新しく建てる家の玄関に、とポスターの依頼を受けました。
僕は撮りためた写真はもう一つの記憶だと思っています。何が写っているかよりもその写真が含んでいるその前後の記憶の方が大切で、あくまで写真はそれらを引き出す思い出の見出しのような役割だと思っています。
撮りためた写真の中には覚えのない写真もあるでしょう。ふと思い出すシーンなんて膨大な記憶の量に比べればほんの一部に過ぎないでしょう。だから一枚一枚時系列に並べた写真の上から真っ黒に塗りつぶして、印象に強く残っている写真だけをぼカラーで浮き出るようにすることにしました。もちろん塗りつぶした部分も真っ黒でなくオーバープリントという印刷の特性を逆手に取って、近づいてよく見るとうっすら透けて認識できるようにしました。

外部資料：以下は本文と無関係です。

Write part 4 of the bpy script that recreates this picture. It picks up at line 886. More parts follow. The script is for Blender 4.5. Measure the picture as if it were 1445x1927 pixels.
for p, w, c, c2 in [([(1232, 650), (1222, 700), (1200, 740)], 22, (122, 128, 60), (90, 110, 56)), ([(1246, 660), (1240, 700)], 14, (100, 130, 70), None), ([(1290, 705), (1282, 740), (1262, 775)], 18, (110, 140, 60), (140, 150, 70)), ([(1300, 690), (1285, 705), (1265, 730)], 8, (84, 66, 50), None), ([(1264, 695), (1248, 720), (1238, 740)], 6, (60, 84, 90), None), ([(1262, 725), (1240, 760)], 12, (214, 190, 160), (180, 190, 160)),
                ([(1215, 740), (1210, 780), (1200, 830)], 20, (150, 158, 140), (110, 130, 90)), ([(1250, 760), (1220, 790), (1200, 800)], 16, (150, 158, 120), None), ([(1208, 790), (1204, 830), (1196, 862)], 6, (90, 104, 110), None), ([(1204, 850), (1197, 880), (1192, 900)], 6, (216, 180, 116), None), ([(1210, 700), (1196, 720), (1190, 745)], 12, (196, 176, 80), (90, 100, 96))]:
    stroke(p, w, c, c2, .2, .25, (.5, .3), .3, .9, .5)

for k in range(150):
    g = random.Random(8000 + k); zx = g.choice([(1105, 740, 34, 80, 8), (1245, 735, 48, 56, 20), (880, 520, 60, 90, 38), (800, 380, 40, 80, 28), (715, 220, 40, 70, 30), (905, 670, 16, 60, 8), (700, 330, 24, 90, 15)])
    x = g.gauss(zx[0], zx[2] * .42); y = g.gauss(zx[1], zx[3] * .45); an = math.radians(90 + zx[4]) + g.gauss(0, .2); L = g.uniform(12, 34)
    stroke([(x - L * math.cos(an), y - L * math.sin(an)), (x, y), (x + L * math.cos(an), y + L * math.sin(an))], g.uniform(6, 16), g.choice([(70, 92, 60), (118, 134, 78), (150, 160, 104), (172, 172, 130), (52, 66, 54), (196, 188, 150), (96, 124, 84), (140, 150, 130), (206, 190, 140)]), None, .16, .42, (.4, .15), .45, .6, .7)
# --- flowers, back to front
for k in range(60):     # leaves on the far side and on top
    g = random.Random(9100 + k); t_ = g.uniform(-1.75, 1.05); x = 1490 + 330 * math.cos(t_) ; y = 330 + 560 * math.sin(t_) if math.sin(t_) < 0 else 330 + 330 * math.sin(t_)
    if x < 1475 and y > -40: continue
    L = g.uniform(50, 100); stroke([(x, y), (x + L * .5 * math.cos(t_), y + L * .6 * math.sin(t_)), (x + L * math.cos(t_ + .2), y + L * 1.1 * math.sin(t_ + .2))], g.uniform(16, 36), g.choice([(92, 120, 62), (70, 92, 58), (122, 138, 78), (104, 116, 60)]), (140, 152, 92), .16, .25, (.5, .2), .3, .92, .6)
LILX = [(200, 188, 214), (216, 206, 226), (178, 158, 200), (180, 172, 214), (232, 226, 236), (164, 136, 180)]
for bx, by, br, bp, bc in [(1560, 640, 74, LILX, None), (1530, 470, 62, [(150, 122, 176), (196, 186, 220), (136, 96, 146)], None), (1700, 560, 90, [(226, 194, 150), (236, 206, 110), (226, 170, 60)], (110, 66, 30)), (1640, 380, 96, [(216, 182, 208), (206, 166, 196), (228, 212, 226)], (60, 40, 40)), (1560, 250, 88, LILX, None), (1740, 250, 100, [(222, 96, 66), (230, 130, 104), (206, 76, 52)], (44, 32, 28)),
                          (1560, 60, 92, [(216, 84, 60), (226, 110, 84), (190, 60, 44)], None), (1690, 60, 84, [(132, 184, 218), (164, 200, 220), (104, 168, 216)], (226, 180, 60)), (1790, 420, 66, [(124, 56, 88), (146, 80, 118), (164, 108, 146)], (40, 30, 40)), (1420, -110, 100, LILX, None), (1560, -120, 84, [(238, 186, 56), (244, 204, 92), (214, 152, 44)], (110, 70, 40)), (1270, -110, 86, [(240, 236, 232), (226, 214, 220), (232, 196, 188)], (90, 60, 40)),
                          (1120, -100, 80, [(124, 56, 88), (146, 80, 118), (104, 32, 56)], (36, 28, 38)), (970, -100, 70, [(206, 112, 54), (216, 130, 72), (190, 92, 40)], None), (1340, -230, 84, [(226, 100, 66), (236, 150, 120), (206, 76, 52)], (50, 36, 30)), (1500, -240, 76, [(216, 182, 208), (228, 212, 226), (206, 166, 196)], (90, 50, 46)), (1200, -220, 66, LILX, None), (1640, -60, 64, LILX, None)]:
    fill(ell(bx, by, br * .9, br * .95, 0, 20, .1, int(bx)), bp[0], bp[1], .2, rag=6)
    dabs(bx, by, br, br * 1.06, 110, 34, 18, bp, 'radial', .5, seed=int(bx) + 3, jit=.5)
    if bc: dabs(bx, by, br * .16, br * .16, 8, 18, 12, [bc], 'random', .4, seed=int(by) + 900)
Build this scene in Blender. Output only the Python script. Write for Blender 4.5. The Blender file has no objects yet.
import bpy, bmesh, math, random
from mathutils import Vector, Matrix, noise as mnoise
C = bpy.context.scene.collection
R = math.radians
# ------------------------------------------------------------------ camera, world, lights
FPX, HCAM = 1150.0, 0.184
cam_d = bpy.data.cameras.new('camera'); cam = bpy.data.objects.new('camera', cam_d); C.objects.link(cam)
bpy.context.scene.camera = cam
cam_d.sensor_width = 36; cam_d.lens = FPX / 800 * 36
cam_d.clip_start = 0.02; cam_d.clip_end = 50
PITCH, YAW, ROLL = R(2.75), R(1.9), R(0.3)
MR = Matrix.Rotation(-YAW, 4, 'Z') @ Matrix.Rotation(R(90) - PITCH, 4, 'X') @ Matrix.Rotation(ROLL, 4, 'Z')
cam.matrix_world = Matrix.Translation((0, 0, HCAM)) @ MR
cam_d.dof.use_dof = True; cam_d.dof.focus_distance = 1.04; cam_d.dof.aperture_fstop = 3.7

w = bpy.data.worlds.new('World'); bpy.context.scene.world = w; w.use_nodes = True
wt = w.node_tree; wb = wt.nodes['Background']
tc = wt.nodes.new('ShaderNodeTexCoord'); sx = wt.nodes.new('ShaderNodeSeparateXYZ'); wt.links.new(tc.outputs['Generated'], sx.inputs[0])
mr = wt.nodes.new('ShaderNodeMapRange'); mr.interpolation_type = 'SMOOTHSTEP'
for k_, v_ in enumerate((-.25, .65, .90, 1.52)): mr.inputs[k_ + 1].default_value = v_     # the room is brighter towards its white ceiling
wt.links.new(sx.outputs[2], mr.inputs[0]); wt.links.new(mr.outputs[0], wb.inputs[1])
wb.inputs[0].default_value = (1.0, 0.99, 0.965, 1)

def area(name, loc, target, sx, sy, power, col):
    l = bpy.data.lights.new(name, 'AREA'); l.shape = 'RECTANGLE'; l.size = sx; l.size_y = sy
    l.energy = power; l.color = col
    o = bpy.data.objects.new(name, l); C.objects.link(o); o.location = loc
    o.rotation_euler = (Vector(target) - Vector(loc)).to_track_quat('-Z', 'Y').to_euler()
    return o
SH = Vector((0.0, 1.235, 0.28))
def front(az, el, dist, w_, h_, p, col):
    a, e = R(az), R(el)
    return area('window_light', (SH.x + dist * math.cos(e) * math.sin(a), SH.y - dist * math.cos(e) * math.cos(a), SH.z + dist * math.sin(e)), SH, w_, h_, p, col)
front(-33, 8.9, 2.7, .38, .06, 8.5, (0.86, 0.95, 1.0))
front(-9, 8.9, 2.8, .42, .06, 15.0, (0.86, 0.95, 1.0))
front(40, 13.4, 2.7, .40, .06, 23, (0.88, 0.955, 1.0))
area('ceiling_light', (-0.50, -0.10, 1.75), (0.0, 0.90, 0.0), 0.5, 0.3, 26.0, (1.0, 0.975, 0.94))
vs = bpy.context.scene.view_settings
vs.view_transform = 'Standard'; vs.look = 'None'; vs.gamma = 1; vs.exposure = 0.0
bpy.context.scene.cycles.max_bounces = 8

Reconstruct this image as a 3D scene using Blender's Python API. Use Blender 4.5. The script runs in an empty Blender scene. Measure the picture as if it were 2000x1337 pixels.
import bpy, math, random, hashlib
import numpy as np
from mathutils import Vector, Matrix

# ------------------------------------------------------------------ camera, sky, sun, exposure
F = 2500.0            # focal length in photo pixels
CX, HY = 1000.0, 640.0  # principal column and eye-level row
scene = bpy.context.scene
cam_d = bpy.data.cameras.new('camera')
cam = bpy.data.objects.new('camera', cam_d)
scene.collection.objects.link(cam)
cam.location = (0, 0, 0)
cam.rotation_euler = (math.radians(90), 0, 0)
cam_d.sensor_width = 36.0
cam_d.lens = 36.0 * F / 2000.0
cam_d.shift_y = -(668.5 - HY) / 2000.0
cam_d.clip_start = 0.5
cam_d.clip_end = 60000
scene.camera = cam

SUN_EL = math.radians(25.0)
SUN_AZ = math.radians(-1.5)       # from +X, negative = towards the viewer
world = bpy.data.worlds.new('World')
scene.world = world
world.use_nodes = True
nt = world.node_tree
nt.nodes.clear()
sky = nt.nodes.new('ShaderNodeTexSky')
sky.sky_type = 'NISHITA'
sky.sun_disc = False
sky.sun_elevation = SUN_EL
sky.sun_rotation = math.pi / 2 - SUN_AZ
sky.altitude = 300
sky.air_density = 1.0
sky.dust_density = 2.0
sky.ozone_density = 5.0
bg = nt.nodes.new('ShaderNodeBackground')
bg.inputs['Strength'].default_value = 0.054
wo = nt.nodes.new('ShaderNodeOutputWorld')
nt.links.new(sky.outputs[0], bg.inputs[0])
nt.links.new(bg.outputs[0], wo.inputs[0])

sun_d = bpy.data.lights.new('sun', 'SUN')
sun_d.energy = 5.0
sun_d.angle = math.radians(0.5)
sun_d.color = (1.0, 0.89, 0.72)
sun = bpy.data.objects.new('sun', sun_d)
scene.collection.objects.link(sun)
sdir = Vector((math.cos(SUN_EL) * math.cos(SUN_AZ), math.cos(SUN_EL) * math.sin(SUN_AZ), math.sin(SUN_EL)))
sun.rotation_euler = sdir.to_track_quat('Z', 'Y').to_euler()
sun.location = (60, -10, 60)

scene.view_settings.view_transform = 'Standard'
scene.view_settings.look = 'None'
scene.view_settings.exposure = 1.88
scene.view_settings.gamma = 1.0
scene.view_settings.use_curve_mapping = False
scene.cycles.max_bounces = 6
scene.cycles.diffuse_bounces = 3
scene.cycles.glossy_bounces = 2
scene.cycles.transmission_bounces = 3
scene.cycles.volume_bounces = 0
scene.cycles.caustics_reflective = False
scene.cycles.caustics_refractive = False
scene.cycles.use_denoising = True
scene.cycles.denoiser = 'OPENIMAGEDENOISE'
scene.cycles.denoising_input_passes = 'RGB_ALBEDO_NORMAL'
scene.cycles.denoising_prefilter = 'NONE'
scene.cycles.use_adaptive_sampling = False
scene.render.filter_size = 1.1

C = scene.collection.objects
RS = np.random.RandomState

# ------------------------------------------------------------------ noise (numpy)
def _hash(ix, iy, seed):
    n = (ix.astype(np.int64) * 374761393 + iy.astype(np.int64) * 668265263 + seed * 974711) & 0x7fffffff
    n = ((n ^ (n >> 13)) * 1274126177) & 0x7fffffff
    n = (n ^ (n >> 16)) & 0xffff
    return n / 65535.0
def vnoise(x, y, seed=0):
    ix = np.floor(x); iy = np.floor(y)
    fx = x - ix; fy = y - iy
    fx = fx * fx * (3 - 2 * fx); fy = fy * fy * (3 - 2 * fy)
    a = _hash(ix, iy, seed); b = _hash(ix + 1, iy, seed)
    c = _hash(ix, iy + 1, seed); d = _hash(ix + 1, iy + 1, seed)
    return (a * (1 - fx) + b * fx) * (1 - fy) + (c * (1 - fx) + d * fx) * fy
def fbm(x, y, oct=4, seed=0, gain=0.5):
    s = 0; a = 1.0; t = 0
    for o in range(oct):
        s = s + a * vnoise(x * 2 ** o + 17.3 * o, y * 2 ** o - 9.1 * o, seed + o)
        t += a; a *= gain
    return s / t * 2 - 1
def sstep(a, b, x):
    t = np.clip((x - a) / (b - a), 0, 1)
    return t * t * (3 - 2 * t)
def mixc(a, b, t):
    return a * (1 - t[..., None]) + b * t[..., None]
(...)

印刷の混ざり合うことでどんどん黒へと近づいていく様は記憶と似ている気がします。膨大な時間に埋もれて忘れられていくものと、同じ時間と場所に共存したことで強まっていくものと。そのCMYKの4色と家族4人を対にして重ね合わせることで、家族が今まで辿ってきた一本の太く真っ黒な道を作りました。離れて見ると夫婦の歩くモノクロの風景写真です。
フレームはSITATEさんに別注で作ってもらいました。打ち合わせを重ね、僕や施主の希望を全部叶えてもらい、最終的に壁への埋め込みながらも容易に磁石によって着脱できるシンプルながらも重厚なフレームに仕上がりました。素材を合わせたメープルのスツールも添えて。ポスターの前で、腰を掛けるなり花を飾るなり客人を迎える役目を果たしてもらえればいいなと思っています。
とりあえず今回でGGGのポスターは集大成。いつか作品をまとめて個展でもできたらいいなと思っています。
1189×841mm。新聞紙を大きく2枚広げたほどのサイズのポスター。
今までの思い出と共に新しい生活を。